El delito de sedición tiene mala reputación. Ha sido utilizado habitualmente, en distintos países, para dirimir enfrentamientos políticos internos de forma ilegítima; y es un tipo penal resbaladizo. Por eso ha desaparecido de los sistemas penales de los países democráticos de mejor tradición. Su desaparición como delito no supone impunidad; supone situar los hechos en el estricto campo de los desórdenes públicos, como han hecho esos países, con unas penas significativamente más livianas que las de nuestra sedición.
En el Reino Unido desapareció en 2009 -aunque la propuesta venía de 1977-; en Alemania, con la reforma del Código Penal de 1970; en Italia queda una figura residual, con una pena insignificante. Incluso en Francia, donde se mantiene un delito de ‘rébellion’, que incluye el supuesto de base de nuestra sedición, se exige la concurrencia de «resistencia violenta», con unas penas significativamente inferiores a las de nuestro Código Penal: dos años de prisión, si es individual, o tres, si se hace en grupo; y tres o cinco, respectivamente, si se hace con armas.
La supresión del delito de sedición parece necesaria, especialmente en el contexto de la integración europea, en el que la aproximación de legislaciones resulta indispensable si deseamos un reconocimiento mutuo entre los sistemas penales de los distintos países.

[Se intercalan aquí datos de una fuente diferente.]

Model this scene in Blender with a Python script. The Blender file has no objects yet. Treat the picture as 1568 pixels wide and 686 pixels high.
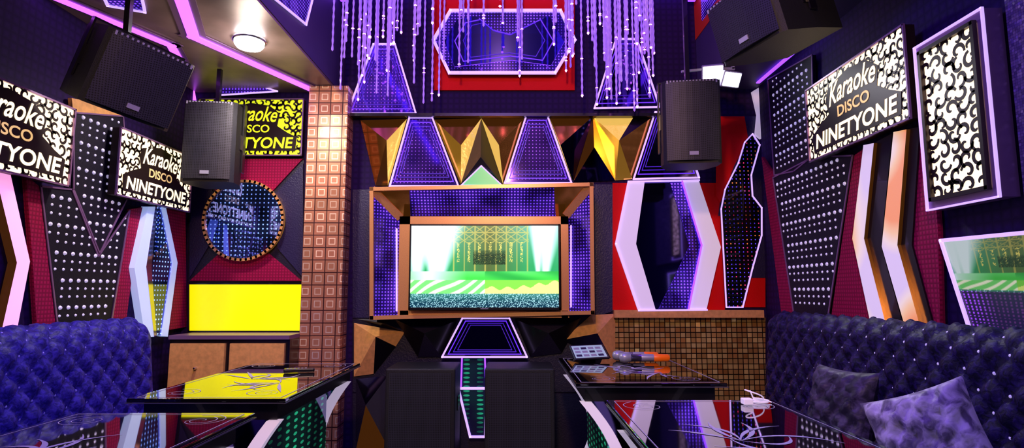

Si España opta por mantener un delito que no tiene equivalente en otros países europeos, tiene que asumir las consecuencias: la negativa de esos países a reconocer el delito y su conversión en refugio de quienes sean imputados o condenados por el mismo en España.
La propuesta de reforma, en todo caso, viene rodeada de negros nubarrones que no presagian nada bueno. El ambiente cainita en que está inmerso nuestro sistema político hace imposible plantear de forma sosegada la razonabilidad de la reforma. Pero la forma en que surge la propuesta -reincidiendo, por otra parte, en la práctica malsana de utilizar a los grupos parlamentarios para canalizar iniciativas del Gobierno- abona el terreno a quienes se oponen a ella sin cuartel. A costa de pagar un alto precio: les obliga a enrocarse en una posición por la que España ha sufrido -y sufrirá aún más- importantes revolcones judiciales en Europa.
Por otra parte, en el ámbito jurídico, deberán clarificarse las consecuencias penales de la reforma. La desaparición de la sedición difícilmente significará, sin más, la cancelación, en toda su extensión, de las penas impuestas -aunque ya estén indultadas- o la imposibilidad de perseguir a quienes no han sido juzgados. El tribunal sentenciador deberá interpretar la ley más favorable tras la reforma en relación con los hechos que consideró probados como delictivos y que no desaparecen como tipo penal.
Pareciera como si, últimamente, fuésemos víctimas de una maldición: incluso cuando acertamos en el objetivo fracasamos en la forma de alcanzarlo.